7.5 Types of Cost, Revenue and Profit — Short-Run and Long-Run Production


2026 Syllabus Objectives

By the end of these notes, you should be able to:

  1. Explain the short-run production function, including fixed and variable factors, and define/calculate total product, average product, and marginal product — and explain the law of diminishing returns.
  2. Define and calculate fixed costs, variable costs, and all short-run cost measures (TC, AC, MC, ATC, TFC, AFC, TVC, AVC), and explain the shapes of the short-run average cost and marginal cost curves.
  3. Explain the long-run production function, including the absence of fixed factors and the concept of returns to scale.
  4. Explain the shape of the long-run average cost curve and the concept of minimum efficient scale.
  5. Explain the relationship between economies of scale and decreasing average costs.
  6. Identify and explain internal and external economies of scale.
  7. Identify and explain internal and external diseconomies of scale.
  8. Define and calculate total, average, and marginal revenue (TR, AR, MR).
  9. Define normal, subnormal, and supernormal profit.
  10. Calculate supernormal and subnormal profit.

Section 1: The Short-Run Production Function

What Is the Short Run?

The short run is a time period in which at least one factor of production (an input used to make goods) is fixed — meaning it cannot be changed, no matter how much a firm wants to produce more or less.

The long run is a time period long enough for a firm to change all its factors of production.

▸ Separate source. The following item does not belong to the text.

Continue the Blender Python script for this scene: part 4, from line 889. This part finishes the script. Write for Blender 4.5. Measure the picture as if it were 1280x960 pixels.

Nothing is fixed in the long run.


Fixed and Variable Factors of Production

  • A fixed factor is an input whose quantity cannot be changed in the short run. The most common example is capital — things like buildings, machinery, and equipment. A factory cannot instantly build a new production hall if demand rises.
  • A variable factor is an input whose quantity can be changed in the short run. The most common example is labour — a firm can hire more workers or ask workers to do fewer hours relatively quickly.

Example: A bakery owns one oven (fixed factor — capital). It can hire more bakers (variable factor — labour) to bake more bread, but it cannot instantly build a second oven.